Do What Breitbart Did

Some years back, before anyone had really heard of Andrew Breitbart, I appeared live on a talk radio show he was guest-hosting in a Burbank studio. 

"Am I doing OK?" he would ask nervously, knowing I had done years of talk radio myself. "Should I be doing something different?" In the years that followed I watched with amazement as Breitbart, through sheer force of will, transformed himself into the confident, fearless Breitbart we have come to know and, for me most certainly, respect.

Although I do not claim to know Breitbart personally, he did what almost no one else in the broadcast conservative media dared to do, that is defend my thesis that Bill Ayers helped write Barack Obama's memoir, Dreams from My Father.  Breitbart did it twice, once with Martin Bashir on MSNBC and once with Bill Maher on HBO.  Both times he did it at the cost of being called a racist.

After these interviews, I picked up a copy of his book, Righteous Indignation: Excuse Me While I Save the World, in part because I felt I owed him one. By book's end, I owed him another. Righteous Indignation is the single best account I have read of the media revolution and its political consequences, and it is all the better for being an insider's tale.
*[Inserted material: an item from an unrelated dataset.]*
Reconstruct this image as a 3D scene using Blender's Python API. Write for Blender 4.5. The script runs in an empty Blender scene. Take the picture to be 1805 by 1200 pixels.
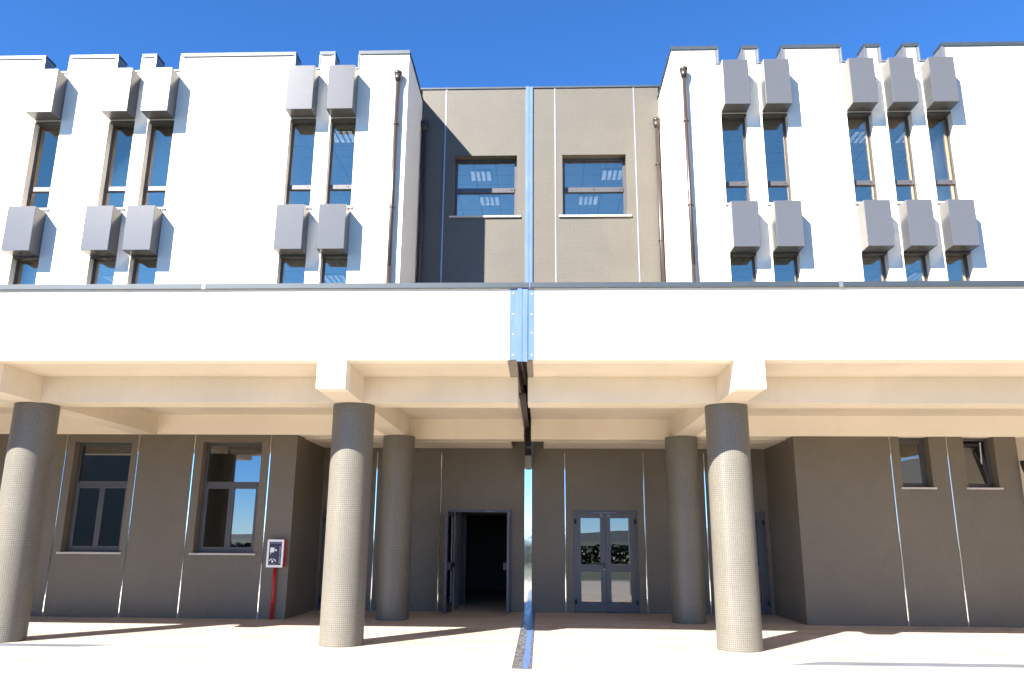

Breitbart would seem an unlikely culture warrior in the face of what he called "the Democrat-Media Complex."  He started out as Hollywood nihilist and turned himself into a Tea Party knight errant.  His is an extraordinarily American tale of self-creation, one on which other young conservatives should and ought to fashion their own life's journeys.  If our Beltway allies had half his courage, Obama would not be president today.